Bugüne kadar yaşadığımız darbelerin tümünde darbeciler Küresel Çeteye bağlıydılar ve bunu muhtıralarında dile getirmişlerdi. Gençler ve bunları yüzyüze yaşamamış olanlar için kısa bir hatırlatma:
27 mayıs 1960 Albay Alpaslan Türkeş “Askeri idarenin ittifak ve taahhütlere sadık ve NATO ve CENTO’ya bağlı”olduklarını ifade eden bildirisini okumuş.
General Cemal Madanoğlu darbeden 28 yıl sonra ‘CIA’nin işin tam ortasında olduğunu” itiraf etmişti.

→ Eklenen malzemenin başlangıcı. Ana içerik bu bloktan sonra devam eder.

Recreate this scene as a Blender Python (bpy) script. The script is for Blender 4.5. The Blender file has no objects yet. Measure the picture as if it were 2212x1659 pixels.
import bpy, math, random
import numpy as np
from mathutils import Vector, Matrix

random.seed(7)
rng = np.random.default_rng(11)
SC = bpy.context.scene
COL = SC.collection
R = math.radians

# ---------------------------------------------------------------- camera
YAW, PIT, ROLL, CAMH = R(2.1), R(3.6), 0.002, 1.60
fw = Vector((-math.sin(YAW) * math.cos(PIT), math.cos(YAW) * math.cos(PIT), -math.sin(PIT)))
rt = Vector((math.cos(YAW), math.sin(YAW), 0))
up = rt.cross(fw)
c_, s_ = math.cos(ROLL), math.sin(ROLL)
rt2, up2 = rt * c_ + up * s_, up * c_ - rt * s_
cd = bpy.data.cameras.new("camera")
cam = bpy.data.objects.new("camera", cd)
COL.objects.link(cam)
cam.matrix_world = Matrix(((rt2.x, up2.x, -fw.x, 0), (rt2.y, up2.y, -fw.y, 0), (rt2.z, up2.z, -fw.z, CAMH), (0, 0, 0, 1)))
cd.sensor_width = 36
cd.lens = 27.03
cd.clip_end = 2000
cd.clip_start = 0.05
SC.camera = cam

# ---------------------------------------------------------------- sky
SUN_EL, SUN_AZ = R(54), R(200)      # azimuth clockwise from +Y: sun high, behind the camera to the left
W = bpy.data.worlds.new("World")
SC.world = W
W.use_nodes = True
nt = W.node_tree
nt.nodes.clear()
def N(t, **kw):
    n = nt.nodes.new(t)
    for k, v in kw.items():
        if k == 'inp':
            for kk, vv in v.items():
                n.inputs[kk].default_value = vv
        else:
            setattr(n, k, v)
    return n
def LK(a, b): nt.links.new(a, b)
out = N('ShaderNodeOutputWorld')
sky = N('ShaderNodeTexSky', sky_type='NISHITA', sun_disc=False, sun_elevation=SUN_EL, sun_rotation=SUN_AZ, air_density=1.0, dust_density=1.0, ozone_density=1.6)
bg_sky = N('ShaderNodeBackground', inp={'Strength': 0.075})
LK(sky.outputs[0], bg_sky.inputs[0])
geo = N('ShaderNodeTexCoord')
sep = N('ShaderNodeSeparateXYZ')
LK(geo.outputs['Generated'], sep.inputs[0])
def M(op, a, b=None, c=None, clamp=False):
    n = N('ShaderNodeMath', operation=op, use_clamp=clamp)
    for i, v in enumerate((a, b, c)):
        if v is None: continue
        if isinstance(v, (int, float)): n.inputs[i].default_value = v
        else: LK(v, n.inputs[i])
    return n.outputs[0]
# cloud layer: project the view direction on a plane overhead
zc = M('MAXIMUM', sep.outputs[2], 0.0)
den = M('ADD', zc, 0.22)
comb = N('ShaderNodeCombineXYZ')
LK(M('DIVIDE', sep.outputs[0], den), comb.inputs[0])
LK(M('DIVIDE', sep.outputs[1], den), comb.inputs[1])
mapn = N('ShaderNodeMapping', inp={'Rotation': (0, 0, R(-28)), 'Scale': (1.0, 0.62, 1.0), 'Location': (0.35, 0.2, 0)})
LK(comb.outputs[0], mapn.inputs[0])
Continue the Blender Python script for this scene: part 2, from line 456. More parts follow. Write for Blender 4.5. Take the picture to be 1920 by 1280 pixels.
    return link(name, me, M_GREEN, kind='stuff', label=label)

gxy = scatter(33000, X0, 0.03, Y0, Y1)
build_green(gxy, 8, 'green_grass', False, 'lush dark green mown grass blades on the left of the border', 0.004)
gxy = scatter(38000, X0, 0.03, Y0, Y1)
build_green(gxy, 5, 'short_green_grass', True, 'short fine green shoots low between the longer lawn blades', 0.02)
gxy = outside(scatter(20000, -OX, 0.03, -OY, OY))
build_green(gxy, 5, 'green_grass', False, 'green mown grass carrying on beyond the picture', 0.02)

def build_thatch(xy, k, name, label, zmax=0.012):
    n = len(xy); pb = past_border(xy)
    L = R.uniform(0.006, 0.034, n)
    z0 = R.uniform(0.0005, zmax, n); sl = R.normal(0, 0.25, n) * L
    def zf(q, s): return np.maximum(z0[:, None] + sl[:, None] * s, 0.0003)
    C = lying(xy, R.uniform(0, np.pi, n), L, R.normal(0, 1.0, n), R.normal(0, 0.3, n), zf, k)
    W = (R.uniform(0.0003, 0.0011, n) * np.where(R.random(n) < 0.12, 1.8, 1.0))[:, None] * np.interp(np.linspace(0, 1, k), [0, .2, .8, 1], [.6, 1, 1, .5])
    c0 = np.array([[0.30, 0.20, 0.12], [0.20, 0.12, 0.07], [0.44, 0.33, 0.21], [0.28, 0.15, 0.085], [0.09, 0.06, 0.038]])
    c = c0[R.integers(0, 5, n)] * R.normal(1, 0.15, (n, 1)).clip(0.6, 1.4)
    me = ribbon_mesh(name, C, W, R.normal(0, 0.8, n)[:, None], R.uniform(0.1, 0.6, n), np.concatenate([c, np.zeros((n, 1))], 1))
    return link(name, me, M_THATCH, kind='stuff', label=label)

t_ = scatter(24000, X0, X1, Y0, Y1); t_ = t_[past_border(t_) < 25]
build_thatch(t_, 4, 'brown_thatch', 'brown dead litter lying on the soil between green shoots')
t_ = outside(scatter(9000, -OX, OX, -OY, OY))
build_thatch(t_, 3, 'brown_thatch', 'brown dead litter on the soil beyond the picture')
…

Darbeden 2 ay sonra Türk Silahlı Kuvvetleri’nden 235 general ve 5000 subay emekli edilmiş Ordu’nun kanadı kırılmıştı. İntiharlar ve idamlarla halk büyük travma yaşamıştı.
12 mart 1971’de Ordu darbe yapmış hükümet tasfiye edilmişti.
Nihat Erim Darbenin başbakanı, yardımcısı kan emici Dünya Bankası’ndan getirtilen Atilla Karaosmanoğlu’ydu. İki yıl içinde Deniz Gezmiş, Yusuf Aslan Hüseyin İnan idam edildi ve binlerce insan, sıkıyönetim askeri mahkemelerinde yargılanacak. 10.000′ den fazla kişi gözaltına alınacak, evlerde Dergi ve gazeteler aranacak, kitaplar toplatılıp yasaklanacak siyasal parti ve sendikalar kapatılacak, aydınların dışarı göçü başlayacaktı. Bir çok kişi işkence sonucu ölmüş ve sakatlanmıştı. Benim gençliğim bu travma ile geçti.
12 eylül 1980 sabahı sokağa çıktığımda Selamiçeşme’de sokağın köşesindeki asker ‘Evine dön, darbe yaptık’ demişti.
The General, Kenan Evren Süleyman Demirel hükümetini devirmişti. Her iki taraf da NATO’ya ve diğer kan emicilere sonuna kadar bağlıydı. Darbeyi ABD başkanı Carter’a CIA ajanı Paul Henze ünlü cümleyle duyurmuştu: ‘Our boys did it’ ‘Bizim oğlanlar işi bitirdi’ Ankara’da CIA’nin örtülü operasyonu başarıyla halledilmişti.
Ardından Bülent Ulusu hükümeti kurulmuş ve İMF’nin Özal’ı iş başına gelmişti.
Borçlanmada sınır tanımayacaklardı.Darbe sonrası 1 milyon 683 bin kişi fişlenmiş , 230 bin kişi yargılanmış, 7 bin kişi için idam cezası istenmiş, 517 kişiye idam cezası verilmişti. Bunlardan 50 kişi idam edilmişti. 30 bin kişi sakıncalı olduğu için işten atılmış, 14 bin kişi yurttaşlıktan çıkarılmıştı.
171 kişinin işkenceden öldüğü belgelenmiş, cezaevlerinde toplam 299 kişi yaşamını yitirmişti. Türk milleti bir daha bu kadar büyük bir travma görmeyeceğini zannetti.